The third argument was the militia, or Scouts, or levies — they had many names. The whole length of tribal territory, from Gilgit in the north to Mekran in the south, was patrolled by the volunteers of these highly disciplined corps. They were armed, but their pay came from civil funds, not from the army budget, and they were under the control of the local political authorities, not of the military commander-in-chief. In ordinary times they could keep the peace because they were light-armed and fast and because they were themselves Pathans, usually from another part of the Frontier. Their officers were British officers of the Indian Army (or Indians holding King’s Commissions) who were lent or seconded to them for three- or four-year tours of duty. The various corps had romantic titles, romantic crests, and romantic tasks: the Gilgit Scouts, with their ibex-horn badge and the duty of patrolling the Karakorams and the Pamirs on the verges of China and Russia; the Chitral Scouts, circling always within sight of Tirachmir’s 25,230-foot cone on the edge of the Wakhan, the Afghan panhandle; the old Khyber Rifles; the Kurram Militia, safe in a nest of anxious Shia Moslems among hostile surrounding Sunni Moslems; in Waziristan, the two biggest and most warlike corps of all, the Tochi Scouts and the South Waziristan Scouts; farther south again, the Zhob Militia; and last, patrolling the deserts that run down to the Indian Ocean, the Mekran Levies.

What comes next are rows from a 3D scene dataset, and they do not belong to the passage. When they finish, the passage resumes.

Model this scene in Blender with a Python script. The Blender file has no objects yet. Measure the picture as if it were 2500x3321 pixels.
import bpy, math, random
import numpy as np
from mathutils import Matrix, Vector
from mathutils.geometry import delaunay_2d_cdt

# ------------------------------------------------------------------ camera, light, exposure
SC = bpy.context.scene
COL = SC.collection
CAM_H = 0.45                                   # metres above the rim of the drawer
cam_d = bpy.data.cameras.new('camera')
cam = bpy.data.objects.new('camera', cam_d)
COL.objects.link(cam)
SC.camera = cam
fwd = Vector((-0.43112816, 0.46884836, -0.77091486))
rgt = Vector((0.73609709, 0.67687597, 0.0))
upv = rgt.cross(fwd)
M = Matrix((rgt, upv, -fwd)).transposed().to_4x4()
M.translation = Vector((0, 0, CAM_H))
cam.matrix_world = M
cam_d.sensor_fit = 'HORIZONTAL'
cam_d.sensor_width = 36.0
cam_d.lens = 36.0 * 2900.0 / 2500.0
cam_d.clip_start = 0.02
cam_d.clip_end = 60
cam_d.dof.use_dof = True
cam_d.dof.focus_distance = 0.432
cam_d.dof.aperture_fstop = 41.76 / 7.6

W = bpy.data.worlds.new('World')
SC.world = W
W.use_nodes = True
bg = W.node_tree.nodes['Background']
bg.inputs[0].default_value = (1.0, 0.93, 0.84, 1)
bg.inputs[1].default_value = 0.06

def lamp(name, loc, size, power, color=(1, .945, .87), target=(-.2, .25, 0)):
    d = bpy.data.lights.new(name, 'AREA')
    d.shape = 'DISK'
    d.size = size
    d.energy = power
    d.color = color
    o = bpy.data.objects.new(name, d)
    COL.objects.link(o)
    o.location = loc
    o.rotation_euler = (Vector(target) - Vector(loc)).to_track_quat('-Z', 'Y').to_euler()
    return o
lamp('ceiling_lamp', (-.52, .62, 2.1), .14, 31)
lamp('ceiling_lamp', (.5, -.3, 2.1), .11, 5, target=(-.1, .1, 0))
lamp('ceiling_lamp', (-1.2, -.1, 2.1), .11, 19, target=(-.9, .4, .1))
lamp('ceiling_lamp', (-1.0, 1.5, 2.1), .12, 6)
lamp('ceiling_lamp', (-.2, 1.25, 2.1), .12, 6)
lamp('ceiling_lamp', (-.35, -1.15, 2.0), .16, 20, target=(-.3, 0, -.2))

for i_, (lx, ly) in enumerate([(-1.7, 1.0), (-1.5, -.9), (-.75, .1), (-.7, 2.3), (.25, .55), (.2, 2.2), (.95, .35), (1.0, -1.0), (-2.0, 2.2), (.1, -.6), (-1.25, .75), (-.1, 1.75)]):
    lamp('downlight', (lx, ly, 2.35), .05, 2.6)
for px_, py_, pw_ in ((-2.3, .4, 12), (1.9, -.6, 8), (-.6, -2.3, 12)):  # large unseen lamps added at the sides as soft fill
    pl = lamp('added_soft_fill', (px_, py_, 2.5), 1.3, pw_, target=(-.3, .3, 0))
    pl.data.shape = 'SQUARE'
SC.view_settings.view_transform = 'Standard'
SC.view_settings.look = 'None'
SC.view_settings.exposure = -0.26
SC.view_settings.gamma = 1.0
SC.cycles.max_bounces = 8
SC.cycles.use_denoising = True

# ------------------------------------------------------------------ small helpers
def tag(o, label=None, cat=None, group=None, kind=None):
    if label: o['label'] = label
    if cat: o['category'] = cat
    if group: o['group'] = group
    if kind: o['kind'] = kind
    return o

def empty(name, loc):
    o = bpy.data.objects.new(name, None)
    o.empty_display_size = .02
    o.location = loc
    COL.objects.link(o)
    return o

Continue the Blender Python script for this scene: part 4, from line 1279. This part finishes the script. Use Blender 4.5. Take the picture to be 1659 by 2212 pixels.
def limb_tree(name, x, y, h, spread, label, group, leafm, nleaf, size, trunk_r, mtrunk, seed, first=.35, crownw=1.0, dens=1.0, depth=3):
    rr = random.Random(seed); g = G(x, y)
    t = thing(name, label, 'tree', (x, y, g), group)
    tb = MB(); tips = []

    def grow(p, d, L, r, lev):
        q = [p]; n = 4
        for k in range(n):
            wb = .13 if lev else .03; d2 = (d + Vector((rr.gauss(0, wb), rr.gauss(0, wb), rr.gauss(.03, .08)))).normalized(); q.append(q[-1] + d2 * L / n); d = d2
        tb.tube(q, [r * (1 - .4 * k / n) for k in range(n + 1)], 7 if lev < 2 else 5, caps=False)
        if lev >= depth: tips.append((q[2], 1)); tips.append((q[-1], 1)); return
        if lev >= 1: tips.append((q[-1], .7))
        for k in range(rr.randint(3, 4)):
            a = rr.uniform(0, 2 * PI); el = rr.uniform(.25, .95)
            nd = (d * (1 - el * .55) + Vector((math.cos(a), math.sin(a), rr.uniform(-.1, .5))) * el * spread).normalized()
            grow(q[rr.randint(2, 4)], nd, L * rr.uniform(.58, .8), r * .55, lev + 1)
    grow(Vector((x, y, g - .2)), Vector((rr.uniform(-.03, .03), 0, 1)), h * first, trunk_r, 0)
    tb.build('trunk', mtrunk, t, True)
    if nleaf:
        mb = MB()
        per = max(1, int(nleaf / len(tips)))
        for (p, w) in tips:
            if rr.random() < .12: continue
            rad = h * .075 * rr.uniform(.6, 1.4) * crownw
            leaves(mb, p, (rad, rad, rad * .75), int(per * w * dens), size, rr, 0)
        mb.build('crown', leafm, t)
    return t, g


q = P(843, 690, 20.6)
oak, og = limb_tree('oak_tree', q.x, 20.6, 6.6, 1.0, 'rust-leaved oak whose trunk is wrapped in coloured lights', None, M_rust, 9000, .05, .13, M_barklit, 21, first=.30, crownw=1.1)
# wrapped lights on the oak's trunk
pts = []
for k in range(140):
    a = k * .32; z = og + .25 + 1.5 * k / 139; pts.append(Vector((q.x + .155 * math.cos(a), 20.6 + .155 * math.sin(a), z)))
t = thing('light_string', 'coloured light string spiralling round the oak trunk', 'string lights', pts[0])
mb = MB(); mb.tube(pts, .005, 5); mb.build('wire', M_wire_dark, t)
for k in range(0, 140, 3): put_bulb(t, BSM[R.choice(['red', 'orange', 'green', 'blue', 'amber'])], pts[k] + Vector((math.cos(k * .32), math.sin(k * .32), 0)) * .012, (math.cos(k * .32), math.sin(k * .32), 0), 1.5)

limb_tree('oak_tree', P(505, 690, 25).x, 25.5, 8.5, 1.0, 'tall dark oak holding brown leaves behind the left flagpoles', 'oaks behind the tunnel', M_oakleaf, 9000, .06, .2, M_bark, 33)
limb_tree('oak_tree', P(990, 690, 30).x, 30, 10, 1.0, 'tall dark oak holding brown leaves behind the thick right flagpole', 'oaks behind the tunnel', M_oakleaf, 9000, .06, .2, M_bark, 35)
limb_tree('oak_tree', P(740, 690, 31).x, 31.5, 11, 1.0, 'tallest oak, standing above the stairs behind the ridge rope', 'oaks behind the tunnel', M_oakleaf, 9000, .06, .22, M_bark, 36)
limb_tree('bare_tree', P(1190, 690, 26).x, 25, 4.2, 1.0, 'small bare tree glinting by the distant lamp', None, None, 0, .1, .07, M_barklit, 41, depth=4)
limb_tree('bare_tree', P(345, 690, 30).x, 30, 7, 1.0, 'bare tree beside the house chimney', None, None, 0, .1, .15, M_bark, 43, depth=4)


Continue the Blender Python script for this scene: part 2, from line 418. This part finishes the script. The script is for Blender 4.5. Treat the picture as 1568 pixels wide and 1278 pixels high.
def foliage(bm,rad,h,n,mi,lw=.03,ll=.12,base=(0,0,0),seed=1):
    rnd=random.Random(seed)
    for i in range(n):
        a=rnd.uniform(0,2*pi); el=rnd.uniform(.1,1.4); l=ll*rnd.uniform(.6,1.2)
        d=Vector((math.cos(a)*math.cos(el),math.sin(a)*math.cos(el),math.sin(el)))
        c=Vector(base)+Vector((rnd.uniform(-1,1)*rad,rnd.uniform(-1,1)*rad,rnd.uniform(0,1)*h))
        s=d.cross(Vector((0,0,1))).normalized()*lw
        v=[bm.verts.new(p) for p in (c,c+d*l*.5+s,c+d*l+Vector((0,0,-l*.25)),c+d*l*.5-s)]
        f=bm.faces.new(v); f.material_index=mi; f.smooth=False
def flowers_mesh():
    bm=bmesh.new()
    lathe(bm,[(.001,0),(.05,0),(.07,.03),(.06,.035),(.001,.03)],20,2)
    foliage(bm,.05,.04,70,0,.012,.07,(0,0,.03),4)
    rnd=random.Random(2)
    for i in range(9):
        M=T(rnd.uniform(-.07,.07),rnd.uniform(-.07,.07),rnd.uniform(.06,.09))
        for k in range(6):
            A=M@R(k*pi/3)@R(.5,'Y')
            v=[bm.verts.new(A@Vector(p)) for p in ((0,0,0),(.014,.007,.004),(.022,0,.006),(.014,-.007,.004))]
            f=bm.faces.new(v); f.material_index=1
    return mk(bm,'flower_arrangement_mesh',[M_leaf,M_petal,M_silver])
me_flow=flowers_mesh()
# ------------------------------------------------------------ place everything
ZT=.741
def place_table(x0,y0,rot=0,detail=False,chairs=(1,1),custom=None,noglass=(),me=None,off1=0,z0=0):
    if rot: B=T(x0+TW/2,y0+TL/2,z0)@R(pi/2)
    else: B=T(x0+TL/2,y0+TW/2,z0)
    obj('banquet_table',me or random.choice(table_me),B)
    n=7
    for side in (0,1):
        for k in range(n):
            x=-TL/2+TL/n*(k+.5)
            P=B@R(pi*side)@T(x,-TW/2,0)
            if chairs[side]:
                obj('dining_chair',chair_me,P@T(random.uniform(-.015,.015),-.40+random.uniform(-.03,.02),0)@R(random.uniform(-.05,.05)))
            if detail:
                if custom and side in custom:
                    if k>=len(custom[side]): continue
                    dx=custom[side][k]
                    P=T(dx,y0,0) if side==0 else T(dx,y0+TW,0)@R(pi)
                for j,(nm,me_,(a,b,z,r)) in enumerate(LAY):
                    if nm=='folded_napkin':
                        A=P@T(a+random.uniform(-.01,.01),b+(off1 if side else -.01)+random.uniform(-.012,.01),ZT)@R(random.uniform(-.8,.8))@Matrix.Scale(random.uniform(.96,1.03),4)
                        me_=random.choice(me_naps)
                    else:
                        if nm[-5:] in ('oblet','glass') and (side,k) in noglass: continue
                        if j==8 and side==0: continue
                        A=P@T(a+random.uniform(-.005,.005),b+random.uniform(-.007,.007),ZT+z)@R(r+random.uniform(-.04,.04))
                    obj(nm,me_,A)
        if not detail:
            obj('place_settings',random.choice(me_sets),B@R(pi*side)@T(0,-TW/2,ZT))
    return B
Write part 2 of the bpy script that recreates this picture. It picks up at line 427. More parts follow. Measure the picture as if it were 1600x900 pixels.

That’s from chapter 17 of Bugles and a Tiger.


  1. Bruce says:

    “…in the 1920s, the Soviet press expressed resentment and amusement over a ruse adopted by the British in the course of operations in the Northwest Frontier. Plane-mounted loudspeakers had told the Pathans, in Pushto, that God was mad at them for breaking the pledged peace, with the result that they scattered and gave up. This maneuver exasperated the Russians, who themselves were making equally sweeping propaganda inroads on the other side of the Palmirs. The Russians were attacking religion, and having heavy going; it struck them as improper warfare to make use of local superstition.” Paul Linebarger, Psychological Warfare.

  2. Stretch says:

    I had the pleasure of meeting Major Masters’ son. The young Masters was pitching his father’s books to Hollywood for a movie or TV deal. Unfortunately there was no interest in the Major’s stories.

  3. Isegoria says:

    Linebarger is a fascinating character. I’ve been meaning to read Psychological Warfare one day.

  4. Isegoria says:

    A movie about British action along the Northwest Frontier couldn’t've been more timely a decade ago.